I’m not dissing dog-talk by the way, rather, learning how to use it and where to employ it, because small talk is often an essential first step in earning trust and a reasonable fallback for when I’ve got nothing to say.


Lesson 2: there’s way more repetition than I thought. Most often it isn’t—it isn’t—the kind of repetition we learnt about whilst studying poetry in Years 7–12 (used for emphasis), but the kind of repetition that politicians use—a stalling technique, something to fill the void of a pause while a speaker considers how the fuck they’re going to stick the landing of this ungainly sentence they started. There’s a whole lot of “but um, but um,” and decent amount of “she, she.” The repetition of “the” pops up at 6:10, 10:50, and 15:30 in my recording and is followed by “rock pools,” “shoe drawer,” and “garage door” respectively.
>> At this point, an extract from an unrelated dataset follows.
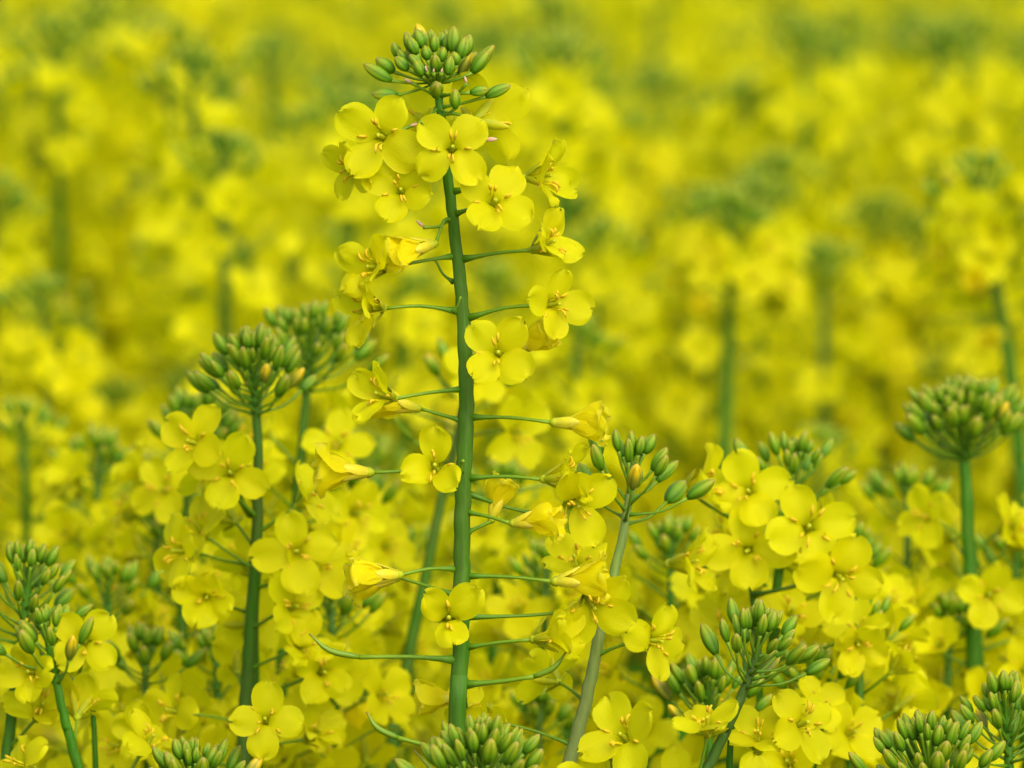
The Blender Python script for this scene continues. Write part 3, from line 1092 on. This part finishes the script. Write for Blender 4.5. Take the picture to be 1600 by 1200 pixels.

The most extreme repetition I encountered (and perhaps my favourite clip collected) occurs at 19:55. (It's quite difficult to read, so take it slow.) “Yeah, I was like: do you… I was like: do you know how, like—like how long does it take?” 


And Lesson 3: I shouldn’t do this. Part of the reason I could hardly speak in public settings a few months ago was because I had this fear of being overheard. Like, what if some creep was recording me? What if he caught some snippet of speech and used it against me? Used it to prove that I was indeed inane or mediocre or impolite. I would get so caught up on revising sentences before I said them, vetting them, ensuring the right balance of repose, comedy, accuracy and originality that moments would pass and I’d end up not saying anything at all. People forget, maybe, but recording devices do not. I feared them. So to anyone out there anxious over having their speech non-consensually captured, know that the PX470 is going back to the junk on my bedside table, know that (mostly for my sake) I won’t do it anymore.